**The exercise:**
In this exercise, the entries below include pictures. Repeat exactly the lines from the line with "Recreate this scene" to the line with "return tuple(k*(u/12.92 if", including both, but without the pictures.

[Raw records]
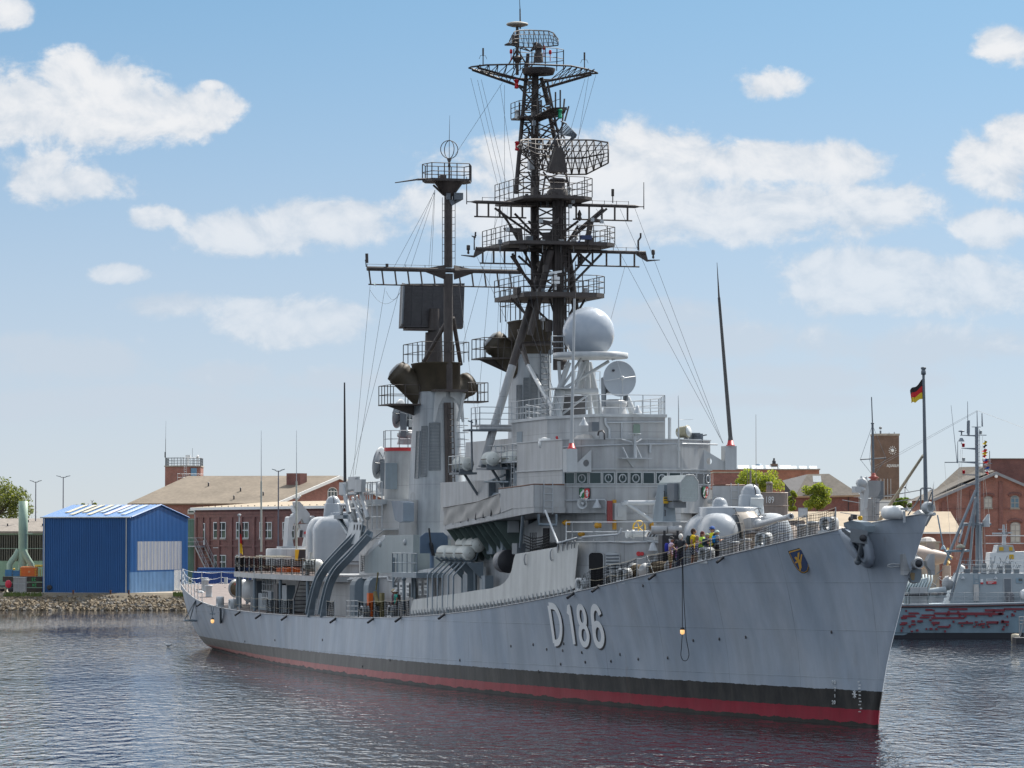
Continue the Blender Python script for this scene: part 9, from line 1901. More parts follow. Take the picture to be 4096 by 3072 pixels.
# second ship: grey patrol boat with red primer patches
def patrol_boat():
 Y=308.0;X=lambda x,y=Y:xat(x,y);Z=lambda yy,y=Y:zat(yy,y);o=Vector((X(3800),Y,0));T=thing('patrol_boat','light blue-grey patrol boat with red primer patches, moored beyond the bow','boat',o);Q=lambda x,yy,d=0.0:Vector((X(x)-o.x,d,Z(yy)))
 BH=mat('boat_blue_grey',(.21,.30,.36),.42,var=.06,streak=.08);BW=mat('boat_wall',(.30,.345,.37),.45,var=.06)
 x0,x1=X(3530)-o.x,26.0;zd=Z(2420);L=[]
 secs=[]
 for t in np.linspace(0,1,15):
  x=lerp(x0,x1,t);b=3.6*min(1,.85+t)*(1-max(0,t-.55)**2*2.2);b=max(b,.15);secs.append([Vector((x+(.5 if t==0 else 0),3.6-b*.9,-.4)),Vector((x,3.6-b*.92,.35)),Vector((x,3.6-b,zd+t*t*1.2)),Vector((x,3.6+b,zd+t*t*1.2)),Vector((x,3.6+b*.92,.35)),Vector((x,3.6+b*.9,-.4))])
 h=MB();h.loft(secs,0,False,True);h.build('hull',BH,T)
 b=MB();b.loft([[s[0]+Vector((0,-.015,0)),s[1]+Vector((0,-.015,.13))]for s in secs],0,False,False,False);b.build('boot_top',mat('boot_top_black',(.018,.02,.028),.5),T)
 rb=MB();rb.path([s[2]+Vector((0,-.05,-.15))for s in secs],.09,6);rb.build('rubbing_strake',mat('strake_wine',(.10,.05,.05),.6),T);dk=MB();dk.path([s[2]+UP*.04 for s in secs],.05,4);dk.build('deck_edge',WHITE,T)
 rng=random.Random(11);pm=MB()
 def patch(px0,px1,yy,hh):a,c=X(px0)-o.x,X(px1)-o.x;z=Z(yy);v=3.6-3.6*min(1,.85+((a-x0)/(x1-x0)))*.99;t0=(a-x0)/(x1-x0);yb=3.6-3.6*min(1,.85+t0)*(1-max(0,t0-.55)**2*2.2);pm.box(a,c,yb-.025,yb+.2,z-hh*.75,z+hh*.75)
 c7=lambda x:3550+x/3.016
 for x0_,x1_,yy in((455,720,1175),(735,960,1165),(1170,1410,1180),(1400,1640,1165),(255,535,1218),(560,1280,1218),(410,650,1240),(850,1380,1225),(185,400,1252),(165,235,1272),(390,505,1268),(525,925,1273),(850,1030,1333),(1190,1335,1325),(1365,1460,1320),(605,745,1378),(530,625,1332),(290,330,1313),(360,425,1313),(170,240,1335),(150,215,1352),(285,340,1352),(1115,1170,1345),(1050,1085,1322),(700,745,1236),(1215,1260,1245),(505,540,1408),(575,598,1408),(1490,1530,1240),(1330,1395,1220)):patch(c7(x0_),c7(x1_),2050+yy/3.016,.095*rng.uniform(.9,1.5))
 for _ in range(42):a=rng.uniform(160,1560);pz=rng.uniform(1290,1440)if rng.random()<.7 else rng.uniform(1165,1260);patch(c7(a),c7(a+rng.uniform(12,28)),2050+pz/3.016,.1*rng.uniform(.8,1.5))
 pm.build('primer_patches',mat('red_primer',(.20,.032,.045),.7,var=.1),T)
 zr=Z(2294);hx0=X(3800)-o.x;hs=MB();pl=[Vector((X(3802)-o.x,1.0,zd)),Vector((22,1.0,zd)),Vector((22,6.2,zd)),Vector((X(3802)-o.x,6.2,zd))];up=[Vector((X(3848)-o.x,1.3,zr)),Vector((22,1.3,zr)),Vector((22,5.9,zr)),Vector((X(3848)-o.x,5.9,zr))];hs.loft([pl,up]);ho=hs.build('deckhouse',BW,T)
 W_=lambda x,yy,off=0.0:Vector((X(x)-o.x,1.0+(Z(yy)-zd)/(zr-zd)*.3-off,Z(yy)))
 def pan(x0_,y0_,x1_,y1_,name,m,off=.05):MB().ext([W_(x0_,y1_,.01),W_(x1_,y1_,.01),W_(x1_,y0_,.01),W_(x0_,y0_,.01)],(0,-off,0)).build(name,m,ho)
 pan(4020,2312,4053,2400,'door_frame',GREYL);pan(4023,2316,4050,2385,'dark_door',GREYD,.07);pan(3900,2338,3920,2405,'pale_locker',mat('pale_panel',(.50,.48,.45),.5),.2)
 pan(3928,2317,3939,2337,'small_sign',WHITE);pan(3928,2330,3939,2337,'sign_red_half',RED,.07);pan(3952,2316,3992,2337,'white_red_sign',WHITE);pan(3952,2326,3992,2337,'sign_red_half',RED,.07)
 for yy,x1_ in((2329,3980),(2333,3973)):pan(3957,yy,x1_,yy+1.6,'sign_lettering',WHITE,.09)
 for yy in(2318,2321):pan(3955,yy,3988,yy+1.2,'sign_lettering',GREYD,.07)
 pan(4071,2312,4096,2332,'side_window',BH);pan(4081,2315,4096,2325,'side_window_glass',PANE,.08)
 ld=MB();ladder(W_(3912,2352,.12),W_(3912,2300,.12),.45,ld,.3,.03,(1,0,0));ld.build('wall_ladder',BH,ho)
 for x in(3857,3988):MB().lathe([(.16,0),(.05,.16),(.03,.22)],W_(x,2315,.2),(0,0,1),10).build('wall_lamp',BOLLC,ho)
 tr=MB().ext([W_(3933,2288,.1),W_(4003,2288,.1),W_(4003,2292,.1),W_(3933,2292,.1)],(0,.6,0));
 for k in range(9):tr.lathe([(.03,0),(.1,.06),(.02,.25)],W_(3938+k*7.5,2286,-.2),(0,0,1),8)
 tr.build('flare_rack',GREYL,ho)
 r=MB();z0=zd;
 for k in range(34):x=x0+.3+k*.95;r.tube((x,.25,z0),(x,.25,z0+1.05),.022,n=5)
 for zz in(.35,.7,1.05):r.tube((x0+.3,.25,z0+zz),(x1,.25,z0+zz),.016,n=4)
 for k in range(200):x=X(3610)-o.x+k*.13;r.tube((x,.26,z0+.05),(x,.26,z0+1.0),.006,n=3)
 for k in range(7):r.tube((x0+.3,.26,z0+.1+.13*k),(x1,.26,z0+.1+.13*k),.006,n=3)
 r.build('guard_rail',GREYL,T)
 MB().tube(Q(3620,2380,.4),Q(3712,2378,.4),.1).tube(Q(3715,2378,.4),Q(3785,2376,.4),.1).build('black_hose',STEELD,T)
 U=3.2;m=MB();M=lambda x,yy,d=U:Q(x,yy,d);m.tube(M(3930,2290),M(3928,1705),.2,.15,10);
 ladder(M(3934,2280)+Vector((0,-.25,0)),M(3932,1712)+Vector((0,-.2,0)),.28,m,.33,.02,(1,0,0));m.tube(M(3931,1705),M(3930,1637),.05,.03);
 for a,b,rr in(((3805,2403,1.2),(3928,1985,3.1),.11),((3845,2170,1.4),(3870,2097,2.6),.09),((3788,2260,2),(3922,1960,3.0),.13),((3905,2290,5),(3922,1990,3.4),.11),((3940,2290,2),(3938,2100,3),.12)):m.tube(M(*a),M(*b),rr,n=8)
 def arm(x0_,x1_,yy,rr=.07,dn=0):m.ext([M(x0_,yy),M(x1_,yy),M(x1_,yy+dn+3),M(x0_,yy+2)],(0,.25,0))
 arm(3862,3932,1736,dn=3);arm(3925,3968,1735);arm(3867,3928,1788,dn=5);arm(3845,3930,1843,dn=6);arm(3930,3990,1849);arm(3870,3926,1895,dn=2);arm(3866,3925,1933,dn=2);arm(3909,3945,1702)
 m.tube(M(3798,1846),M(3850,1846),.045);m.tube(M(3848,1845),M(3825,1615),.03,.015).tube(M(3851,1850),M(3851,1762),.05,.02).tube(M(3893,1735),M(3892,1600),.045,.02).tube(M(3895,1735),M(3896,1677),.12).tube(M(3951,1702),M(3950,1648),.07,.04).tube(M(3980,1850),M(3980,1800),.05,.03).path([M(3890,1680),M(3889,1728),M(3898,1738)],.03)
 m.lathe([(.02,-.06),(.28,0),(.25,.08),(.02,.12)],M(3867,1722),(0,0,1),14);m.tube(M(3867,1722),M(3867,1738),.06);m.lathe([(.3,0),(.12,.3)],M(3866,1762),(0,0,1),8);m.tube(M(3866,1765),M(3866,1773),.03)
 m.box(M(3907,0).x,M(3918,0).x,U-.2,U+.2,Z(2110),Z(2058));m.tube(M(3870,2097),M(3950,2097),.14);m.tube(M(3945,2102),M(3985,2095),.1);m.build('mast',mat('mast_grey',(.22,.25,.28),.5,var=.06),T)
 sp=MB().tube(Q(3787,2205,1.5),Q(3890,2203,2.5),.1).tube(Q(3757,2060,1.2),Q(3780,2190,1.2),.06).tube(Q(3782,2193,1.2),Q(3813,2240,1.4),.07).lathe([(.25,0),(.12,.3),(.05,.35)],Q(3780,2198,1.2),(0,0,1),10);sp.build('signal_boom',BH,T)
 for x,yy in((3874,1785),(3875,1893)):MB().lathe([(.05,0),(.13,.03),(.13,.25),(.17,.28),(.05,.33)],M(x,yy),(0,0,1),10).build('red_lamp',REDGL,T)
 for x,yy in((3875,1842),(3944,1733)):MB().lathe([(.05,0),(.13,.03),(.13,.25),(.17,.28),(.05,.33)],M(x,yy),(0,0,1),10).build('clear_lamp',CLEARGL,T)
 MB().loft([[M(3965,2107)+Vector((.3*math.cos(t),.3*math.sin(t),0))for t in np.linspace(0,2*PI,9)[:-1]],[M(3965,2082)+Vector((.32*math.cos(t),.32*math.sin(t),0))for t in np.linspace(0,2*PI,9)[:-1]],[M(3974,2056)+Vector((.1*math.cos(t),.1*math.sin(t),0))for t in np.linspace(0,2*PI,9)[:-1]]]).build('aerial_pod',GREYL,T)
 MB().lathe([(.02,.34),(.35,.2),(.42,.0),(.1,-.03)],Q(3854,2192,2),(0,0,1),14).build('cream_dome',CREAMP,T);MB().lathe([(.36,0),(.36,.3),(.3,.5),(.02,.66)],Q(3858,2290,2.5),(0,0,1),16).build('white_dome',WHITE,T)
 MB().ball(Q(3798,2335,1.6),.55,16,sc=(.9,.9,1.1)).build('grey_buoy',GREY,T);MB().lathe([(.5,-.3),(.42,.2),(.02,.3)],Q(3770,2378,1.5),(0,0,1),14).tube(Q(3715,2372,1.2),Q(3790,2362,1.2),.35).build('deck_winch',BW,T)
 rbx=MB();
 for k in range(9):x=X(3622)-o.x+k*.25;rbx.lathe([(.02,-.02),(.11,0),(.11,.02)],(x,1.4,zd),(0,0,1),6);rbx.path([Vector((x,.9,zd)),Vector((x,1.0,zd+1.2)),Vector((x+.4,1.3,zd+1.9+.03*k)),Vector((x+.5,2.4,zd+2.3+.04*k))],.09,5)
 rbx.loft([[Vector((X(3620)-o.x,1.0,zd)),Vector((X(3705)-o.x,1.0,zd)),Vector((X(3705)-o.x,3,zd))],[Vector((X(3632)-o.x,1.3,zd+1.9)),Vector((X(3718)-o.x,1.3,zd+2.3)),Vector((X(3718)-o.x,3,zd+2.3))]]);rbx.build('ribbed_tarpaulin',mat('pale_teal_tarpaulin',(.36,.42,.43),.6,var=.1),T)
 for x0_,x1_ in((3645,3678),(3679,3711)):MB().box(X(x0_)-o.x,X(x1_)-o.x,.5,1.0,zd+.0,Z(2350)).build('white_locker',GREYL,T)
 d=MB();
 for k in range(40):a=Vector((rng.uniform(X(3730)-o.x,X(3900)-o.x),rng.uniform(1.5,4),zd+rng.uniform(.6,2.6)));d.tube(a,a+Vector((rng.uniform(-.6,.6),rng.uniform(-.3,.3),rng.uniform(-.5,.7))),.035,n=4)
 for k in range(50):a=Vector((rng.uniform(X(3860)-o.x,X(4110)-o.x),rng.uniform(1.5,4.5),zr+rng.uniform(0,.9)));d.tube(a,a+Vector((rng.uniform(-.3,.3),0,rng.uniform(.1,.7))),.03,n=4)
 for k in range(7):a=Vector((X(3880+k*33)-o.x,2.2,zr));d.box(a.x-.2,a.x+.25,2.0,2.6,zr,zr+.35+.25*(k%3))
 d.build('deck_clutter',GREYD,T);dr=MB();railing([Vector((X(3850)-o.x,1.4,zr)),Vector((20,1.4,zr))],1.1,3,.9,.022,dr);dr.build('roof_rail',GREYL,T)
 MB().lathe([(.35,-.15),(.4,.5),(.2,.75),(.02,.8)],Q(4042,2405,.6),(0,0,1),12).build('canvas_bollard',mat('speckled_canvas',(.16,.16,.17),.9,var=.4,scale=6),T);MB().ball(Q(4094,2380,.4),.36,14,sc=(.9,.9,1.3)).build('white_fender',WHITE,T)
 w=MB();
 for a,b in(((3930,1637),(3500,1870)),((3932,1640),(3500,1880)),((3932,1637),(4140,1715))):w.tube(M(*a),M(*b,U),.012,n=3)
 for a,b in(((3798,1848),(3825,2240)),((3870,1795),(3850,2240)),((3862,1795),(3845,2240)),((3866,1945),(3858,2230)),((3945,1780),(3978,2070)),((3952,1740),(3960,2250)),((3856,1850),(3838,2230))):w.tube(M(*a),M(*b),.013,n=3)
 w.build('rigging',mat('pale_halyard',(.45,.43,.40),.8,var=0),T)
 return T,Q
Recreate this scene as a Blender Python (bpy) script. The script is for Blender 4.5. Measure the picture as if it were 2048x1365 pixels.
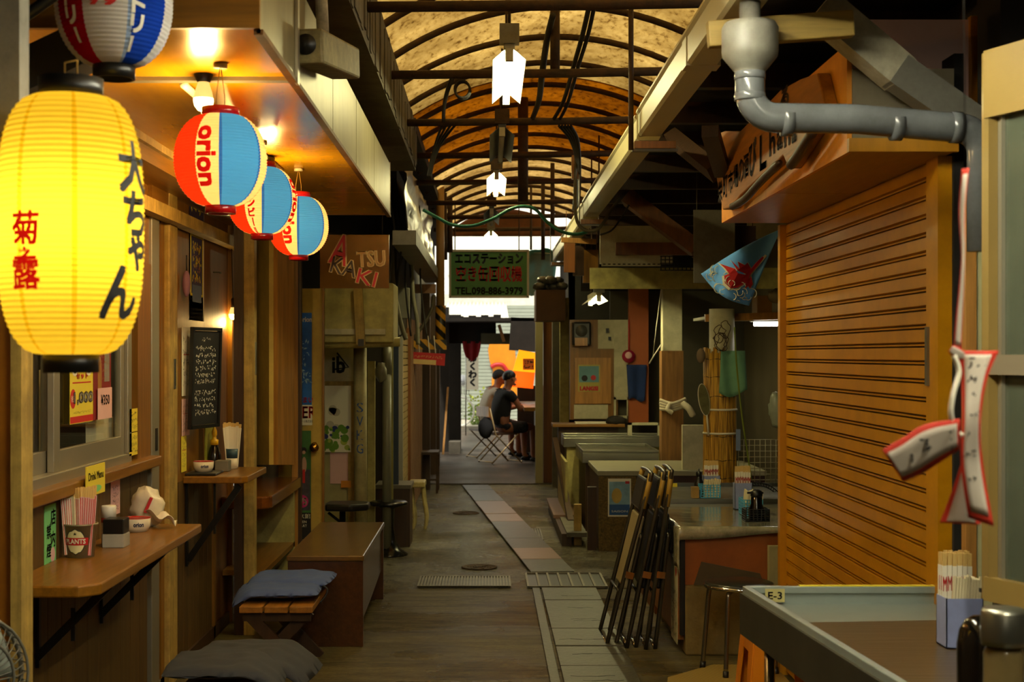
import bpy, math, random
from math import sin, cos, pi, radians, sqrt, atan2
from mathutils import Vector, Matrix, noise
for _o in list(bpy.data.objects): bpy.data.objects.remove(_o)
SC = bpy.context.scene
COL = SC.collection
random.seed(7)
V = Vector
F, VX, VY, H = 2844.0, 975.0, 710.0, 1.55
def W(x, y, Y):
    """world point on depth Y that the photograph shows at pixel x, y (2048x1365)"""
    return V(((x-VX)/F*Y, Y, H-(y-VY)/F*Y))
def C(h, k=1.0):
    h = h.lstrip('#'); c = [int(h[i:i+2], 16)/255 for i in (0, 2, 4)]
    return tuple(k*(u/12.92 if u <= .04045 else ((u+.055)/1.055)**2.4) for u in c) + (1.0,)

# ------------------------------------------------------------------ camera
cam_d = bpy.data.cameras.new('camera'); cam = bpy.data.objects.new('camera', cam_d); COL.objects.link(cam)
cam.location = (0, 0, H); cam.rotation_euler = (pi/2, 0, 0)
cam_d.sensor_width = 36; cam_d.lens = F/2048*36
cam_d.shift_x = (1024-VX)/2048; cam_d.shift_y = (VY-682.5)/2048
cam_d.clip_start = .05; cam_d.clip_end = 300
cam_d.dof.use_dof = True; cam_d.dof.focus_distance = 6.8; cam_d.dof.aperture_fstop = 6.0
SC.camera = cam
# ------------------------------------------------------------------ colour and exposure
SC.view_settings.view_transform = 'Standard'; SC.view_settings.look = 'None'
SC.view_settings.gamma = 1.0; SC.view_settings.use_curve_mapping = False
SC.view_settings.exposure = -0.1
SC.cycles.use_denoising = True
SC.cycles.max_bounces = 8; SC.cycles.diffuse_bounces = 4; SC.cycles.glossy_bounces = 4
SC.cycles.transmission_bounces = 6; SC.cycles.transparent_max_bounces = 8
SC.cycles.sample_clamp_indirect = 3.0
# ------------------------------------------------------------------ sky and sun
wd = bpy.data.worlds.new('sky'); SC.world = wd; wd.use_nodes = True
_n = wd.node_tree.nodes; _bg = _n['Background']
_bg.inputs['Color'].default_value = (1.0, .96, .80, 1); _bg.inputs['Strength'].default_value = 1.5
sun_d = bpy.data.lights.new('sun', 'SUN'); sun = bpy.data.objects.new('sun', sun_d); COL.objects.link(sun)
sun_d.energy = 5.0; sun_d.angle = radians(3); sun_d.color = (1, .93, .80)
sun.rotation_euler = (radians(24), radians(-9), 0); sun.location = (0, 5, 12)

# ------------------------------------------------------------------ materials
class NT:
    def __init__(s, m):
        m.use_nodes = True; s.t = m.node_tree; s.n = s.t.nodes; s.l = s.t.links
        s.p = s.n['Principled BSDF']; s.out = s.n['Material Output']
    def new(s, typ, **kw):
        q = s.n.new(typ)
        for k, v in kw.items():
            if k.startswith('_'): setattr(q, k[1:], v)
            else: q.inputs[k.replace('__', ' ')].default_value = v
        return q
    def link(s, a, b): s.l.new(a, b)
def ramp(nt, fac, stops, interp='LINEAR'):
    r = nt.new('ShaderNodeValToRGB'); r.color_ramp.interpolation = interp
    e = r.color_ramp.elements
    while len(e) < len(stops): e.new(.5)
    for k, (p, c) in enumerate(stops): e[k].position = p; e[k].color = c if len(c) == 4 else (*c, 1)
    nt.link(fac, r.inputs['Fac']); return r.outputs['Color']
def mulc(c, k): return (min(1, c[0]*k), min(1, c[1]*k), min(1, c[2]*k), 1)
def mk(name, col, rough=.55, metal=0.0, var=.18, scale=6.0, stretch=(1, 1, 1), bump=.0, bscale=60.0,
       dirt=None, dscale=3.0, damt=.5, coat=0.0, alpha=1.0, trans=0.0, spec=.5, rvar=0.0):
    """painted / wooden / metal surface: noise-varied colour, optional dirt of its own colour, bump"""
    m = bpy.data.materials.new(name); nt = NT(m); p = nt.p
    if isinstance(col, str): col = C(col)
    tc = nt.new('ShaderNodeTexCoord'); mp = nt.new('ShaderNodeMapping'); mp.inputs['Scale'].default_value = stretch
    nt.link(tc.outputs['Object'], mp.inputs['Vector'])
    nz = nt.new('ShaderNodeTexNoise', Scale=scale, Detail=6.0, Roughness=.62); nt.link(mp.outputs['Vector'], nz.inputs['Vector'])
    c = ramp(nt, nz.outputs['Fac'], [(.3, mulc(col, 1-var)), (.7, mulc(col, 1+var))])
    if dirt:
        d = C(dirt) if isinstance(dirt, str) else dirt
        n2 = nt.new('ShaderNodeTexNoise', Scale=dscale, Detail=8.0, Roughness=.7); nt.link(tc.outputs['Object'], n2.inputs['Vector'])
        f = ramp(nt, n2.outputs['Fac'], [(.5-.12, (0, 0, 0)), (.5+.2, (damt,)*3)])
        mx = nt.new('ShaderNodeMix', _data_type='RGBA'); nt.link(f, mx.inputs[0]); nt.link(c, mx.inputs[6])
        mx.inputs[7].default_value = d; c = mx.outputs[2]
    nt.link(c, p.inputs['Base Color'])
    p.inputs['Roughness'].default_value = rough; p.inputs['Metallic'].default_value = metal
    p.inputs['Specular IOR Level'].default_value = spec
    if rvar:
        n3 = nt.new('ShaderNodeTexNoise', Scale=dscale*1.7, Detail=5.0); nt.link(tc.outputs['Object'], n3.inputs['Vector'])
        mr = nt.new('ShaderNodeMapRange'); mr.inputs[1].default_value = .3; mr.inputs[2].default_value = .7
        mr.inputs[3].default_value = max(.03, rough-rvar); mr.inputs[4].default_value = min(1, rough+rvar)
        nt.link(n3.outputs['Fac'], mr.inputs[0]); nt.link(mr.outputs[0], p.inputs['Roughness'])
    if bump:
        n4 = nt.new('ShaderNodeTexNoise', Scale=bscale, Detail=5.0); nt.link(mp.outputs['Vector'], n4.inputs['Vector'])
        b = nt.new('ShaderNodeBump', Strength=bump, Distance=.01); nt.link(n4.outputs['Fac'], b.inputs['Height'])
        nt.link(b.outputs['Normal'], p.inputs['Normal'])
    if coat: p.inputs['Coat Weight'].default_value = coat; p.inputs['Coat Roughness'].default_value = .12
    if trans: p.inputs['Transmission Weight'].default_value = trans
    if alpha < 1: p.inputs['Alpha'].default_value = alpha
    return m
def wood(name, col, axis='z', rough=.5, var=.3, coat=0.0, dirt=None, damt=.5, dscale=3.0, k=1.0):
    st = {'x': (.6, 9, 9), 'y': (9, .6, 9), 'z': (9, 9, .6)}[axis]
    return mk(name, C(col, k), rough, var=var, scale=4.0, stretch=st, bump=.12, bscale=9.0, coat=coat, dirt=dirt, damt=damt, dscale=dscale)
def flat(name, col, rough=.6, k=1.0, metal=0.0): return mk(name, C(col, k), rough, metal, var=.06, scale=10)
def emit(name, col, s):
    m = bpy.data.materials.new(name); nt = NT(m)
    if isinstance(col, str): col = C(col)
    nt.p.inputs['Base Color'].default_value = col; nt.p.inputs['Emission Color'].default_value = col
    nt.p.inputs['Emission Strength'].default_value = s; return m
def glass(name, tint=(1, 1, 1, 1), rough=.02, gloss=.12):
    """thin window glass or clear plastic: mostly see-through with a reflecting skin"""
    m = bpy.data.materials.new(name); nt = NT(m); nt.n.remove(nt.p)
    t = nt.new('ShaderNodeBsdfTransparent', Color=tint); g = nt.new('ShaderNodeBsdfGlossy', Roughness=rough)
    lw = nt.new('ShaderNodeLayerWeight', Blend=.5); pw = nt.new('ShaderNodeMath', _operation='POWER'); pw.inputs[1].default_value = 5.0; nt.link(lw.outputs['Facing'], pw.inputs[0])
    ad = nt.new('ShaderNodeMath', _operation='MULTIPLY_ADD'); ad.inputs[1].default_value = .5; ad.inputs[2].default_value = gloss*.4
    nt.link(pw.outputs[0], ad.inputs[0]); mx = nt.new('ShaderNodeMixShader'); nt.link(ad.outputs[0], mx.inputs[0])
    nt.link(t.outputs[0], mx.inputs[1]); nt.link(g.outputs[0], mx.inputs[2]); nt.link(mx.outputs[0], nt.out.inputs['Surface']); return m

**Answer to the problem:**
Recreate this scene as a Blender Python (bpy) script. The script is for Blender 4.5. Measure the picture as if it were 2048x1365 pixels.
import bpy, math, random
from math import sin, cos, pi, radians, sqrt, atan2
from mathutils import Vector, Matrix, noise
for _o in list(bpy.data.objects): bpy.data.objects.remove(_o)
SC = bpy.context.scene
COL = SC.collection
random.seed(7)
V = Vector
F, VX, VY, H = 2844.0, 975.0, 710.0, 1.55
def W(x, y, Y):
    """world point on depth Y that the photograph shows at pixel x, y (2048x1365)"""
    return V(((x-VX)/F*Y, Y, H-(y-VY)/F*Y))
def C(h, k=1.0):
    h = h.lstrip('#'); c = [int(h[i:i+2], 16)/255 for i in (0, 2, 4)]
    return tuple(k*(u/12.92 if u <= .04045 else ((u+.055)/1.055)**2.4) for u in c) + (1.0,)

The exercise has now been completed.